Scott's amusements at Ashestiel, besides riding, in which he was fearless to rashness, and coursing, which was the chief form of sporting in the neighbourhood, comprehended "burning the water," as salmon-spearing by torchlight was called, in the course of which he got many a ducking. Mr. Skene gives an amusing picture of their excursions together from Ashestiel among the hills, he himself followed by a lanky Savoyard, and Scott by a portly Scotch butler—both servants alike highly sensitive as to their personal dignity—on horses which neither of the attendants could sit well. "Scott's heavy lumbering buffetier had provided himself against the mountain storms with a huge cloak, which, when the cavalcade was at gallop, streamed at full stretch from his shoulders, and kept flapping in the other's face, who, having more than enough to do in preserving his own equilibrium, could not think of attempting at any time to control the pace of his steed, and had no relief but fuming and pesting at the sacré manteau, in language happily unintelligible to its wearer. Now and then some ditch or turf-fence rendered it indispensable to adventure on a leap, and no farce could have been more amusing than the display of politeness which then occurred between these worthy equestrians, each courteously declining in favour of his friend the honour of the first experiment, the horses fretting impatient beneath them, and the dogs clamouring encouragement."[24] Such was Scott's order of life at Ashestiel, where he remained from 1804 to 1812. As to his literary work here, it was enormous.

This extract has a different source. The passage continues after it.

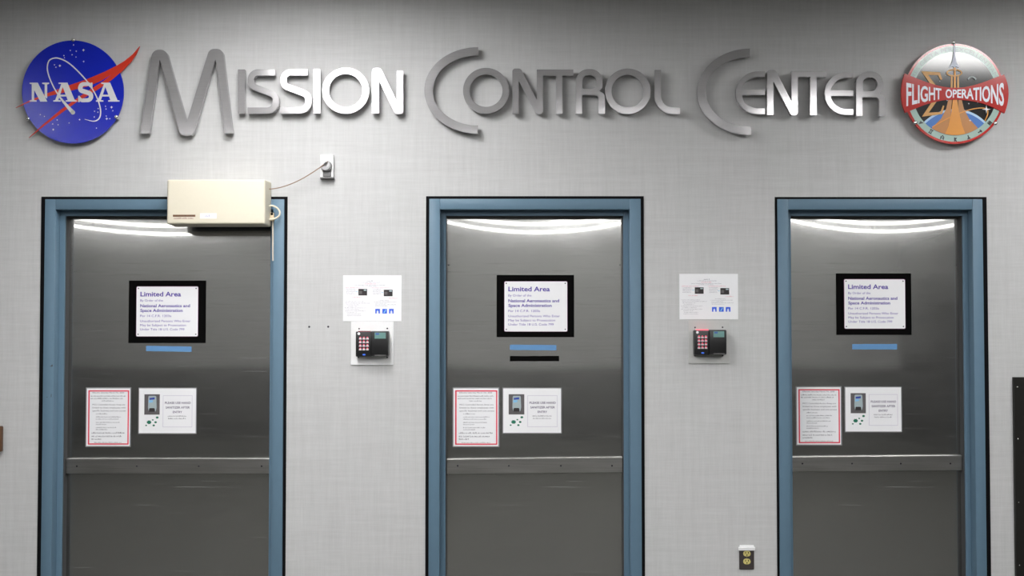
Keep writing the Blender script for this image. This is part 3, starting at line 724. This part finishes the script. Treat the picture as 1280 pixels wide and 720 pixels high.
M_PIC = mat('picture_backdrop_print', srgb(92, 88, 90), 0.5, vary=.12); M_DISP = mat('dispenser_print', srgb(165, 180, 185), 0.5); M_PBLUE = mat('blue_label_print', srgb(40, 70, 170), 0.5); M_GREEN = mat('green_print', srgb(18, 110, 85), 0.5)
M_LINE = mat('pale_line_print', srgb(205, 200, 215), 0.5); M_PDARK = mat('dark_print', srgb(40, 34, 36), 0.5); M_LBLUE = mat('light_blue_print', srgb(130, 190, 225), 0.5)
def sanitizer_notice(px, which):
    y = SHAL - .0022; q = rect(*px, y)
    o = empty('sanitizer_notice', ((q[0] + q[2]) / 2, SHAL, q[1]), 'wide white hand sanitizer notice with a small picture on the %s door' % which, 'notice', 'hand sanitizer notices on the doors')
    sleeve(o, q, SHAL - .001, .004)
    sh = part('sheet', MB().box(q[0], y, q[1], q[2], SHAL - .0008, q[3]), M_PAPER, o)
    pw, ph = q[2] - q[0], q[3] - q[1]
    X = lambda u: q[0] + pw * (u - 597) / 538
    Z = lambda v: q[3] - ph * (v - 80) / 423
    P = lambda pts: [(X(a), Z(b)) for a, b in pts]
    pic = part('picture_print', MB().poly(P([(647, 135), (793, 135), (793, 328), (647, 328)]), y - .0004), M_PIC, sh)
    d = MB().poly(P(rounded([(685, 150, 12), (760, 150, 12), (764, 260, 8), (756, 298, 10), (690, 298, 10), (682, 260, 8)])), y - .0008); part('dispenser_picture', d, M_DISP, sh)
    part('dispenser_picture', MB().poly(P([(695, 170), (745, 164), (745, 184), (695, 188)]), y - .0012), M_PBLUE, sh)
    part('dispenser_picture', MB().poly(P([(690, 192), (730, 190), (728, 210), (692, 216)]), y - .0012), M_LBLUE, sh)
    part('dispenser_picture', MB().poly(P(rounded([(694, 266, 10), (746, 266, 10), (750, 300, 6), (690, 300, 6)])), y - .0012), M_PDARK, sh)
    g = MB()
    for x, v, r in ((770, 355, 14), (728, 378, 9), (693, 400, 23), (755, 400, 13), (666, 430, 9), (738, 430, 12)):
        g.poly(P([(x + r * (1.1 if j % 2 else .8) * math.cos(j * math.pi / 8), v + r * .8 * (1.1 if j % 2 else .8) * math.sin(j * math.pi / 8)) for j in range(16)]), y - .0004)
    tag(part('germ_print', g, M_GREEN, sh), kind='stuff')
    part('box_outline_print', MB().poly(P([(823, 146), (1102, 146), (1102, 447), (823, 447)]), y - .0003, None, [P([(827, 150), (1098, 150), (1098, 443), (827, 443)])]), M_LINE, sh)
    for st, x0, x1, z, h, bd, mm in (('PLEASE USE HAND', 842, 1086, 226, 21, .012, None), ('SANITIZER AFTER', 850, 1078, 270, 21, .012, None), ('ENTRY', 918, 1006, 313, 21, .012, None), ('', 870, 1052, 347, 12, 0, M_GREYINK), ('', 875, 1048, 370, 12, 0, M_GREYINK)):
        if not st:
            part('text_line', marks(MB(), X(x0), X(x1), Z(z), ph * h / 423, y - .0005), mm, sh); continue
        part('text_line', text(MB(), st, X(x0), X(x1), Z(z), ph * h / 423, y - .0005, bd), mm or mat('dark_purple_ink', srgb(78, 58, 104), .5), sh)
sanitizer_notice((173.8, 485.6, 244.7, 541.4), 'left'); sanitizer_notice((629.1, 485.6, 701.2, 541), 'middle'); sanitizer_notice((1056.9, 484.3, 1126.5, 539.3), 'right')

# ------------------------------------------------------------------ card readers and their instruction sheets
def instruction_sheet(px, which):
    y = -.0025; q = rect(*px, y)
    o = empty('instruction_sheet', ((q[0] + q[2]) / 2, 0, q[1]), 'white instruction sheet above the card reader %s' % which, 'paper', 'instruction sheets above the card readers')
    sh = part('sheet', MB().box(q[0], y, q[1], q[2], 0, q[3]), M_PAPER, o)
    pw, ph = q[2] - q[0], q[3] - q[1]
    X = lambda u: q[0] + pw * (u - 45) / 877
    Z = lambda v: q[3] - ph * (v - 48) / 690
    R = lambda a, b, c, d: [(X(a), Z(b)), (X(c), Z(b)), (X(c), Z(d)), (X(a), Z(d))]
    yp = y - .0004
    t = MB(); tr = MB(); c = lambda h: ph * h / 690
    for m, x0, x1, z, h in ((t, 410, 500, 140, 18), (t, 315, 600, 160, 13), (tr, 372, 540, 181, 16), (t, 222, 690, 200, 13), (t, 335, 570, 218, 12), (tr, 80, 340, 240, 12), (tr, 475, 745, 240, 12), (tr, 180, 320, 384, 13), (tr, 735, 860, 396, 13)):
        marks(m, X(x0), X(x1), Z(z), c(h), yp)
    for x in (95, 490):
        for k in range(5): marks(t, X(x), X(x + (135, 140, 138, 120, 130)[k]), Z(262 + 18 * k), c(11), yp)
    for k, (x0, x1) in enumerate(((70, 350), (85, 465), (90, 290), (110, 270), (70, 400), (85, 300), (70, 395), (100, 255), (110, 330), (105, 325))):
        marks(t, X(x0), X(x1), Z(447 + 23.5 * k), c(11), yp)
    for k, (x0, x1) in enumerate(((580, 735), (510, 850), (525, 700), (525, 850), (530, 720))):
        marks(t, X(x0), X(x1), Z(430 + 21 * k), c(11), yp)
    tag(part('text_print', t, mat('pale_grey_ink', srgb(165, 160, 172), .6), sh), kind='stuff'); tag(part('red_text_print', tr, mat('pale_red_ink', srgb(228, 140, 158), .6), sh), kind='stuff')
    for a, b in ((275, 252), (657, 264)):
        pr = part('reader_picture', MB().poly(R(a, b, a + 132, b + 98), yp), M_PDARK, sh)
        part('reader_picture', MB().poly(R(a + 82, b + 8, a + 122, b + 28), yp - .0004), M_DISP, sh)
        part('reader_picture', MB().poly(R(a + 12, b + 30, a + 55, b + 75), yp - .0004), M_PIC, sh)
        part('arrow_print', MB().poly(R(a - 38, b + 40, a - 8, b + 46), yp), M_LBLUE, sh)
    for a in (530, 636, 736):
        part('icon_print', MB().poly(R(a, 552, a + 70, 622), yp), mat('icon_blue', srgb(45, 95, 225), .5), sh)
        if a == 636: part('icon_print', MB().poly([(X(a + 14), Z(612)), (X(a + 36), Z(612)), (X(a + 60), Z(562)), (X(a + 46), Z(562))], yp - .0004), M_LBLUE, sh)
        else: part('icon_print', MB().poly([(X(a + 20), Z(622)), (X(a + 22), Z(590)), (X(a + 35), Z(572)), (X(a + 48), Z(590)), (X(a + 50), Z(622))], yp - .0004), mat('icon_white', (.75, .8, .9, 1), .5), sh)
instruction_sheet((428.8, 344.2, 501.8, 401.6), 'left of the middle door'); instruction_sheet((849.3, 342.3, 922.6, 399.2), 'right of the middle door')

def card_reader(plate, body, which, backing, lit):
    yp = -.006; yb = -.048
    p = rect(*plate, yp)
    b = rect(*body, yb)
    o = empty('card_reader', ((p[0] + p[2]) / 2, 0, p[1]), 'black keypad card reader on a %s backplate %s' % (backing, which), 'card reader', 'keypad card readers between the doors')
    part('backplate', MB().box(p[0], yp, p[1], p[2], 0, p[3], bev=.001), M_WHITE if backing == 'white' else mat('greyish_beige_plastic', (.54, .54, .53, 1), .35), o)
    bw, bh = b[2] - b[0], b[3] - b[1]
    X = lambda u: b[0] + bw * (u - 115) / 493
    Z = lambda v: b[3] - bh * (v - 165) / 385
    xm = X(352)
    bd = part('housing', MB().box(b[0], yb, b[1], xm, yp, b[3] - .002, bev=.004), M_KBLACK, o, smooth=True)
    hd = part('reader_head', MB().box(xm - .003, yb - .008, b[1] + .002, b[2], yp, b[3], bev=.005), M_KBLACK, o, smooth=True)
    kc = mat('pinkish_backlit_key', (.72, .66, .68, 1), .4); kr = mat('red_key_glow', srgb(235, 70, 100), .4, emit=srgb(255, 50, 90), es=0.3 if lit else .12)
    for r in range(4):
        for c in range(3):
            cx, cz = X(185 + 53.5 * c), Z(272 + 54 * r); k = .0062
            ky = part('key', MB().poly([(cx - k, cz - k), (cx + k, cz - k), (cx + k * .95, cz - k * .1), (cx + k * .35, cz + k), (cx - k * .35, cz + k), (cx - k * .95, cz - k * .1)], yb - .003, yb + .001), kc, bd)
            part('key_glow', MB().poly([(cx - k * .8, cz + k * (-.05 if lit else .35)), (cx + k * .8, cz + k * (-.05 if lit else .35)), (cx + k * .3, cz + k * 1.05), (cx - k * .3, cz + k * 1.05)], yb - .0034, yb - .0028), kr, ky)
    part('round_badge', MB().disc(X(162), Z(205), .0062, yb - .001, yb + .001), M_PAPER, bd)
    part('status_lamp', MB().disc(X(242), Z(518), .0075, yb - .0015, yb + .001, rz=.0035), mat('blue_lamp', srgb(60, 100, 200), .3, emit=srgb(80, 130, 255), es=.4), bd)
    part('light_bar', MB().box(X(150), yb + .001, b[3] - .006, X(335), yp - .006, b[3] + (.002 if lit else .0008), bev=.0008), (mat('red_light_bar', srgb(250, 120, 140), .3, emit=srgb(255, 90, 110), es=.5) if lit else mat('unlit_light_bar', srgb(120, 40, 55), .35)), bd)
    ld = part('display', MB().box(X(403), yb - .0092, Z(278), X(570), yb - .006, Z(188)), M_LCD, hd)
    part('display_patch', MB().box(X(418), yb - .0096, Z(222), X(470), yb - .0090, Z(195)), mat('lcd_dark_blue', srgb(70, 100, 165), .3), ld)  # dark blue patch on the display
    part('slot_lip', MB().box(X(405), yb - .0095, Z(540), X(575), yb - .004, Z(522), bev=.001), mat('dark_grey_plastic', (.09, .09, .09, 1), .4), hd)
    for u, v in ((148, 131), (575, 127), (140, 562), (575, 562)):
        part('screw', MB().dome(X(u), Z(v), .0042, yp + .0005, .003, n=12), M_SCREW, o)
card_reader((438.6, 402.2, 491.8, 456.3), (444.6, 413.8, 485.6, 445.9), 'left of the middle door', 'white', False)
card_reader((860.6, 400.8, 911.8, 454.4), (868, 412.2, 908, 443.8), 'right of the middle door', 'grey', True)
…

Besides finishing The Lay of the Last Minstrel, writing Marmion, The Lady of the Lake, part of The Bridal of Triermain, and part of Rokeby, and writing reviews, he wrote a Life of Dryden, and edited his works anew with some care, in eighteen volumes, edited Somers's Collection of Tracts, in thirteen volumes, quarto, Sir Ralph Sadler's Life, Letters, and State Papers, in three volumes, quarto, Miss Seward's Life and Poetical Works, The Secret History of the Court of James I., in two volumes, Strutt's Queenhoo Hall, in four volumes, 12mo., and various other single volumes, and began his heavy work on the edition of Swift. This was the literary work of eight years, during which he had the duties of his Sheriffship, and, after he gave up his practice as a barrister, the duties of his Deputy Clerkship of Session to discharge regularly. The editing of Dryden alone would have seemed to most men of leisure a pretty full occupation for these eight years, and though I do not know that Scott edited with the anxious care with which that sort of work is often now prepared, that he went into all the arguments for a doubtful reading with the pains that Mr. Dyce spent on the various readings of Shakespeare, or that Mr. Spedding spent on a various reading of Bacon, yet Scott did his work in a steady, workmanlike manner, which satisfied the most fastidious critics of that day, and he was never, I believe, charged with hurrying or scamping it. His biographies of Swift and Dryden are plain solid pieces of work—not exactly the works of art which biographies have been made in our day—not comparable to Carlyle's studies of Cromwell or Frederick, or, in point of art, even to the life of John Sterling, but still sensible and interesting, sound in judgment, and animated in style.
[24] Lockhart's Life of Scott, ii. 268-9.